Lasch e seus mestres ilustres imaginaram que a controvérsia razoável, mais do que racional, seria capaz de garantir os mortais diante das ameaças de condenações antecipadas, frutos de julgamentos autocráticos, pessoais e preconceituosos. Mas, os esgares dos “delirantes que não se reconhecem como tal” provam o engano: a violência na sociedade contemporânea não é apenas física, mas frequentemente decorre da tentativa de impor ao outro, mediante o ultrage moral, o seu próprio julgamento, impostado como uma referência absoluta e infalível, acima de qualquer crítica.

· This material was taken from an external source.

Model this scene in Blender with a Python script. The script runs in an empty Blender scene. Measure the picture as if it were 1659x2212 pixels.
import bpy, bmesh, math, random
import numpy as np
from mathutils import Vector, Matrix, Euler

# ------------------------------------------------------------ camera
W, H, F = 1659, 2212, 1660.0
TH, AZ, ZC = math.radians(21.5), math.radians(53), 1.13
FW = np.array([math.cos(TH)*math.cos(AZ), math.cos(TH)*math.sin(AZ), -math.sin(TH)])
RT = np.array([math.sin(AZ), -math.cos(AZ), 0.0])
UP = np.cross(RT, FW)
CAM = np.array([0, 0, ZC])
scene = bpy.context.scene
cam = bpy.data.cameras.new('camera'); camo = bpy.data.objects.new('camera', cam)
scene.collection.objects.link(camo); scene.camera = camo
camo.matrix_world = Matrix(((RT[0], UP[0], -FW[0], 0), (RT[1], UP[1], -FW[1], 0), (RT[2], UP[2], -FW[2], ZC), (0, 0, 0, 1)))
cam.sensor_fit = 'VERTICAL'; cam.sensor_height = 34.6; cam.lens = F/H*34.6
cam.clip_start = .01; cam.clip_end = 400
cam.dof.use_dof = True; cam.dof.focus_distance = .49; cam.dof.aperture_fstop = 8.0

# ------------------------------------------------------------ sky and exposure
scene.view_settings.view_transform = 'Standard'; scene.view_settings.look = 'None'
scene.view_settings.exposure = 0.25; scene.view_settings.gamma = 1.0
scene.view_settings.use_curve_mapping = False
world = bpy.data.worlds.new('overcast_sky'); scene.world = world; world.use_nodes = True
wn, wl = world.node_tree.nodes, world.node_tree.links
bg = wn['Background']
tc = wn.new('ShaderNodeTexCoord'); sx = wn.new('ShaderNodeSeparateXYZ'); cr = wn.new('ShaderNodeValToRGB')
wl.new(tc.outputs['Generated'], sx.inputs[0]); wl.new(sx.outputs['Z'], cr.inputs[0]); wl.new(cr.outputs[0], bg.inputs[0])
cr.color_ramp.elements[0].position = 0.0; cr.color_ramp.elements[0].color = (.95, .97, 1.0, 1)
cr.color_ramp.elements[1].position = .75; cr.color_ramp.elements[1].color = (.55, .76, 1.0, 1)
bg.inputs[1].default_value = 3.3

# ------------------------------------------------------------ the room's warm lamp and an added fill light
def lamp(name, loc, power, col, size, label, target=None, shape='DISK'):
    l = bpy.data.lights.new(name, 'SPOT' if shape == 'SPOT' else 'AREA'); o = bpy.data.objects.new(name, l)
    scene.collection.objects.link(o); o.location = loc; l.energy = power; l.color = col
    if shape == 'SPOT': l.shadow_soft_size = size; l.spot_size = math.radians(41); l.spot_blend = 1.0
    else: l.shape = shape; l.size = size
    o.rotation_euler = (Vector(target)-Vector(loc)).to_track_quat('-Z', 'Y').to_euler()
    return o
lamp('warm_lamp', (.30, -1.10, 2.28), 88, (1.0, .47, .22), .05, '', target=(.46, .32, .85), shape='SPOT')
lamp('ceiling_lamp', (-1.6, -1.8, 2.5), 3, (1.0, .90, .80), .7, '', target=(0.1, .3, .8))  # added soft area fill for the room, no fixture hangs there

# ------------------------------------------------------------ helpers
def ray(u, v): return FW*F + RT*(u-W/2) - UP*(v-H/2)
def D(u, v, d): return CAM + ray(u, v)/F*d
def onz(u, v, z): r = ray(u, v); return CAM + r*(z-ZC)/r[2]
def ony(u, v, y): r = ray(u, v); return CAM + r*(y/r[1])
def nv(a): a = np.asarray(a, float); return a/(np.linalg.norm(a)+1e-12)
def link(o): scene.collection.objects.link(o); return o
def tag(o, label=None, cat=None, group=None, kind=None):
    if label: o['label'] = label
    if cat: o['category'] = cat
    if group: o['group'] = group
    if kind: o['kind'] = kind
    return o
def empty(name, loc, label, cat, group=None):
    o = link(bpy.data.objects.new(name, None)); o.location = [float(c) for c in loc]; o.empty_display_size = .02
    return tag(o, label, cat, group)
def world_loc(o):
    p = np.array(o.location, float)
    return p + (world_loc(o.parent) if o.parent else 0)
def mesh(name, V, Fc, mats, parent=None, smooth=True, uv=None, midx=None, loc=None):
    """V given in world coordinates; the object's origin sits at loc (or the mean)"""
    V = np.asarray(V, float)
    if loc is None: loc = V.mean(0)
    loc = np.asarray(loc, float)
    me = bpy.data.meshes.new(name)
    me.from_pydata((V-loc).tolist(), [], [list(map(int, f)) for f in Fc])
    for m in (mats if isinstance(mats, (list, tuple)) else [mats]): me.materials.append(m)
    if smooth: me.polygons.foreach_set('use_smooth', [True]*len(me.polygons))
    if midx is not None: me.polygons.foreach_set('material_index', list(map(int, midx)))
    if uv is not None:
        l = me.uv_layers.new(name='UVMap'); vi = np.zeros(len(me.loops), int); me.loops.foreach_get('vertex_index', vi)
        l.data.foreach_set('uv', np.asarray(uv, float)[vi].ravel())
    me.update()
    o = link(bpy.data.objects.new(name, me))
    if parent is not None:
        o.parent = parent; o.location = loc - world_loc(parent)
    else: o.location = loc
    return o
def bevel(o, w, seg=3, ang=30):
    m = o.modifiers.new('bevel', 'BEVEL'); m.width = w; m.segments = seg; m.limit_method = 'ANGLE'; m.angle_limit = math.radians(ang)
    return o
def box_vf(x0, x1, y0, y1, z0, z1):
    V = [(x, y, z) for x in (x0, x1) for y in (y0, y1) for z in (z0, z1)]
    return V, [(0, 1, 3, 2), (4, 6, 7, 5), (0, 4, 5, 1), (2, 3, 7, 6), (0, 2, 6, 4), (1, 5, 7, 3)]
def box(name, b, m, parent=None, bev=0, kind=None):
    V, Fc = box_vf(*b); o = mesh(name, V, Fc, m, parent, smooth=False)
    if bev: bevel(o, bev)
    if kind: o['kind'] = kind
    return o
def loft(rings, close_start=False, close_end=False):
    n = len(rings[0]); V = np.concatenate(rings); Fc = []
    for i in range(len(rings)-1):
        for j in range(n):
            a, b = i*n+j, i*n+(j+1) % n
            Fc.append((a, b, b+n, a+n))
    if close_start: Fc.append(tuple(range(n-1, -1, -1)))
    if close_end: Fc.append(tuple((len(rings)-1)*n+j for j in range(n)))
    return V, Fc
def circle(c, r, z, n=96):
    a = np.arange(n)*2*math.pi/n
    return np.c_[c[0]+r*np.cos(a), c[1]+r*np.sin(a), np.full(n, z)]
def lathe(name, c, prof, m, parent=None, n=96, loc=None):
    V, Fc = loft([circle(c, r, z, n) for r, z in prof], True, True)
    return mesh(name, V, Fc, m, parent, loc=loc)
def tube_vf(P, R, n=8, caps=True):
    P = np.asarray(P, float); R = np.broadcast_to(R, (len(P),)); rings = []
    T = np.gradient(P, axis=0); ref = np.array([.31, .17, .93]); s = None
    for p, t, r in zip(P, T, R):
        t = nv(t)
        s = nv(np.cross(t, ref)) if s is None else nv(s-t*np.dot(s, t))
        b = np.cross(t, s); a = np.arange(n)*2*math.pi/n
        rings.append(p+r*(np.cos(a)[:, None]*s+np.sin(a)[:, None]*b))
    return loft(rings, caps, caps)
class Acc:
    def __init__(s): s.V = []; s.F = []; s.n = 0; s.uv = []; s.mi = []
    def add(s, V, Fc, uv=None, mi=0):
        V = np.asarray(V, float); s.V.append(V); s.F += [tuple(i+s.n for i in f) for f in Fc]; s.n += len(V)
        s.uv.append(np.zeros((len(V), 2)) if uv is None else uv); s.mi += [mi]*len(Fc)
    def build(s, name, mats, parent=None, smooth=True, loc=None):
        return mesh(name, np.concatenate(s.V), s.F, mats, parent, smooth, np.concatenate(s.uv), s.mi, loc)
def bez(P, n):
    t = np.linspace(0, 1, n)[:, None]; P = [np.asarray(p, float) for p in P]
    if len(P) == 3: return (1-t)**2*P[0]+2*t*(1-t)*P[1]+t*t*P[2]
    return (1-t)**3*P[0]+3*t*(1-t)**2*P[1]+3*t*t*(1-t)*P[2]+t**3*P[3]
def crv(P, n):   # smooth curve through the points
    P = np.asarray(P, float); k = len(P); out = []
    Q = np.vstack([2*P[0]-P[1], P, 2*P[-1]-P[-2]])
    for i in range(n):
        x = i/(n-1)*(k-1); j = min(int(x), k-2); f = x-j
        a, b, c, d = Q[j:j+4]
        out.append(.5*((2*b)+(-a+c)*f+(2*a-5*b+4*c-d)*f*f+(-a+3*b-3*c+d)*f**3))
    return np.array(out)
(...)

A indigência crítica abre caminho para a selfrightousness. A língua inglesa tem uma palavra precisa para designar o estado de espírito dos indivíduos isolados que se consideram bons e virtuosos, em meio “à vulgaridade e às bandalheiras da sociedade”: selfrighteousness. A estridência dos humanos direitos sugere que a selfrighteousness deixou de ser um vício individual para se transformar num fenômeno social retrógrado e antidemocrático. Nas manifestações dos moralistas transcendentais, vejo a auto-convocação dos soi-disant iluminados para substituir a onisciência divina e, nessa condição, desferir os ucasses irrecorríveis de Juízo Final, em contraposição aos humanos, os pobres diabos que se debatem para sobreviver aos ditames da falibilidade e da incerteza. Fico a imaginar como seria a vida dos humanos falíveis se os jurados do Juízo Final empalmassem o poder na moderna sociedade de massas, crivada de conflitos e contradições.  O mundo realizaria, se é que não está a realizar, as profecias de George Orwel em 1984 e de Aldous Huxley em Brave New World.